Sin paredes, el arte se expande
Desde que alguien alineó trilitos y dinteles en Stonehenge existen los museos de escultura al aire libre. Los estudiosos presumen que las espectaculares piedras azules no se arrancaron y desplazaron hace cuatro milenios —a saber cómo— desde las montañas galesas de Preselli para embellecer el paisaje, pero lo cierto es que lo hicieron.
Así que cuando, cercana aún la Segunda Guerra Mundial, comenzaron a organizarse exposiciones de arte contemporáneo al aire libre —Henry Moore fue un gran impulsor de la primera, en el verano de 1948, en el Battersea Park de Londres— se confirmó una vez más que lo moderno era bien viejo.
Dos años después, un avispado alcalde de Amberes (Bélgica) arropó una cita similar a seis kilómetros de la ciudad, en un parque de propiedad pública desde 1920 que también se curaba sus heridas de guerra (fue un depósito militar). El éxito motivó que pasada una década se inaugurase el Museo Middleheim con un lema que sigue vigente: “De Rodin al presente”.
El escultor francés —entre sus obras, figuran el Balzac arrogante y a la defensiva que Rodin tardó seis años en culminar para disgusto de la sociedad que le había encargado la obra con un plazo de 18 meses— sigue siendo “uno de los taquillazos”, según el director del Middelheim, Menno Meewis. En los últimos años se abren camino las incorporaciones apreciadas por su carácter práctico: Tennis wall, de Ann Veronica Janssens, literalmente un frontón con raquetas y pelotas disponibles para jugar, o la instalación de contenedores de Luc Deleau, Orbino, que se descuelga como un mirador.
Las 400 obras —al aire libre se exponen 215, las frágiles se pueden visitar en un pabellón— abarcan todos los estilos desde 1900 e incluyen a Maillol, Renoir, Meunier, Moore, Gargallo (su Profeta, de bronce, parece vociferar pensando en estos días aunque fue concluido en 1933, que tampoco fue un año de aburrimiento), Giacometti, Chirino (Mediterráneo, acero pintado de amarillo anaranjado, elaborado para la décima bienal del centro), Carl Andre o Pedro Cabrita Reis. Pero también intervenciones vegetales —Michel Desvigne, arquitecto del paisaje, plantó 1.500 frutales— que demuestran que el Middelheim ha superado el dilema que a veces atenaza a los suyos: ¿somos museo o somos parque?
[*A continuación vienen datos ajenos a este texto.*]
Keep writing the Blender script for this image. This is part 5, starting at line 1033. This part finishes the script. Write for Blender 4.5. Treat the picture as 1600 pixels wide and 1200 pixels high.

Sin duda, una reciente adquisición condenada al éxito de masas es El puente sin nombre, de Ai Wei Wei, un encargo realizado por los responsables del museo poco antes de la desaparición pública del crítico artista chino. Con una madera congoleña, Wei Wei ha reproducido el irregular perímetro topográfico de China sobre el suelo de un puente de evocación asiática. El Middelheim ha pagado 200.000 euros por la obra, una de las tres que ha financiado para su nueva ampliación (ahora ocupa 30 hectáreas) junto a las del suizo Roman Signer y el belga Philippe Van Snick, que se acompañan de una exposición de esculturas de terracota del alemán Thomas Schütte, que se podrá visitar hasta el 16 de septiembre.
La oferta constata lo que Menno Meewis, el director del Middelheim, confía sin ápice de soberbia: “No sabemos lo que es la crisis”. Arrodillémonos como si estuviéramos en Stonehenge: el museo es gratis (recibe 250.000 visitas al año) y se financia con fondos públicos que no menguan sino que encima crecen. En algún sitio, por ahí fuera, todavía creen en la cultura.